En ce qui le concerne Cheikh Abdoul Ahad Mbacké, il avait appelé à voter pour Abdou Diouf à la fin des années 80. Mais en étant attentif au fameux discours dans lequel il défendit cette position, il apparait clairement que c’est à la suite d’un argumentaire irréfutable qu’il avait pris cette responsabilité, observant que l’exécutif de l’époque avait pris de nombreuses mesures destinées à améliorer les conditions de vie des populations de Touba. À aucun moment, il n’a été relevé la moindre mesure ayant favorisé personnellement le 3ème khalif de Bamba.

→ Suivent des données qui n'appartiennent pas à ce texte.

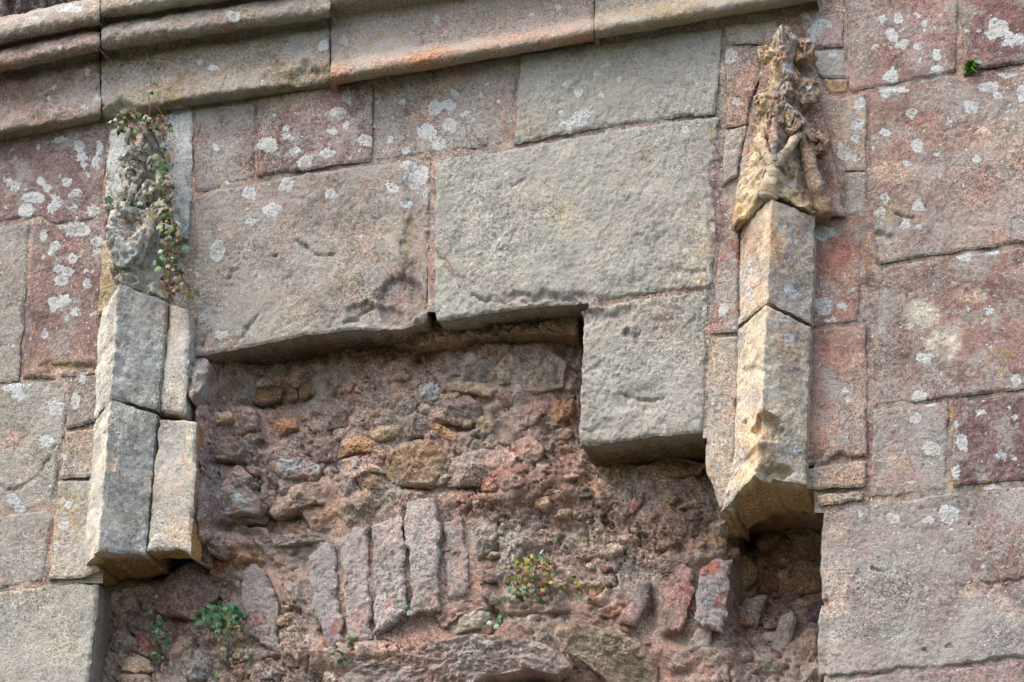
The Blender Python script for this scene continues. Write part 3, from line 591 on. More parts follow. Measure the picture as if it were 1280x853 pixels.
def rough(W, px, py):
    bz = np.maximum(sstep(372, 392, px)*sstep(612, 592, px)*sstep(632, 652, py)*sstep(812, 790, py), sstep(768, 782, px)*sstep(918, 905, px)*sstep(698, 712, py)*sstep(812, 795, py))
    bz = np.maximum(bz, sstep(296, 306, px)*sstep(360, 348, px)*sstep(700, 712, py)*sstep(820, 808, py))
    b = billow(W, 9, 3, 2.0)
    d = -.030*(b-.35)
    zone = sstep(-.25, .25, fbm(W, 5, 2, 40))
    d += fbm(W, 22, 3, 7)*.010-.008*(.4+.6*zone)*(billow(W, 26, 3, 4.0)-.35)
    d += fbm(W, 80, 3, 8, .7)*.0045*(.6+zone)+.012*sstep(.35, .6, fbm(W, 45, 2, 52))*zone
    cr = np.abs(fbm(W, 11, 4, 31)); d += .022*sstep(.05, .0, cr)*sstep(-.1, .3, fbm(W, 6, 2, 12))
    return d*(1-.7*bz)+.008*bz
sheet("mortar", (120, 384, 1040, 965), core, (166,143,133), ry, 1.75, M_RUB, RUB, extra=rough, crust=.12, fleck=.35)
def st(poly, base, H=.035, dy=0.0, **k):
    poly = np.array(poly, float); c = poly.mean(0); poly = c+(poly-c)*1.16; y = float(ry(c[0:1], c[1:2])[0])+dy-.002
    return rock("rubble_stone", poly, core, tuple(.82*np.array(base, float)+.18*np.array([185., 165, 152])), y, H*.85, p=7, facets=6, rough=1.7, smear=k.pop("smear", .46), **k)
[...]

Quant à Serigne Fallou, il a eu à soutenir le président Senghor au détriment de Mamadou Dia alors que son penchant personnel aurait pu le conduire à renforcer un coreligionnaire musulman. Interrogé sur le sujet, il dira : « Nous n’avons pas confié à Senghor la gestion de notre religion, mais celle du pays ». D’aucuns ont pu voir dans ce soutien un partisianisme de mauvais aloi, mais ici également les arguments du khalife, replacés dans leur contexte, étaient irréfutables. Le lieu n’est pas ici d’y revenir.
À y regarder de plus près, il apparait donc clairement que les khalifes de Bamba ont toujours eu une raison défendable devant Dieu et devant les hommes pour apporter leur soutien à tel ou tel acteur politique. Ces différents engagements, reposant sur une profonde sincérité, sont sans commune mesure avec ce que l’on peut observer actuellement.
Pour être clair, au-delà du fait que le contexte ne justifie plus ce type de soutien affiché, il est permis de douter du fait qu’un siège de député à l’Assemblée nationale puisse apporter quoi que ce soit à Touba que cette dernière n’avait pas encore obtenu. De plus, ce débat est d’autant plus curieux qu’il a lieu à un moment où il est communément admis que la configuration actuelle de l’Assemblée nationale ne permet pas aux députés de jouer pleinement le rôle qui est le leur. Dès lors, dans quelle mesure avoir un siège dans une telle Assemblée permettrait de porter les doléances de Touba ? Je n’en vois aucune. J’ajoute que dans un État digne de ce nom, un député n’est pas élu pour représenter une partie du territoire, mais la Nation dans son ensemble. Et jusqu’à preuve du contraire Touba, en tant que deuxième ville du pays, a droit à toutes les infrastructures et commodités destinées à rendre vivable la vie de ses populations.
Il s’y ajoute que l’exécutif qui sait parfaitement la place qu’occupe Touba dans le pays, au point d’user de tous les moyens pour y remporter les élections, a une connaissance parfaite des besoins de cette ville. Qu’il faille un député se réclamant de Touba pour les lui rappeler ne me parait pas tenir la route.
Que l’on se comprenne bien, un religieux a parfaitement le droit de mener une action politique, mais nul ne doit s’arroger le privilège de recourir aux symboles de toute une communauté pour servir des intérêts électoralistes qui, par définition, sont foncièrement partisans. Le plus insupportable est sans doute le fait que ceux qui s’adonnent à cette pratique pensent que les membres de la communauté concernée sont suffisamment simples d’esprit pour les suivre dans cette forfaiture.
Puissions-nous, en tant que citoyens de ce pays, faire partie de ceux qui, en toute chose, sauront déceler la part de l’intérêt général et celle des ambitions crypto-personnelles.
Puissions-nous, en tant que disciples mourides, avoir comme seule constante Dieu le Très-Haut au travers des enseignements du Serviteur du Prophète et ce, malgré toutes les vicissitudes et séductions de notre époque.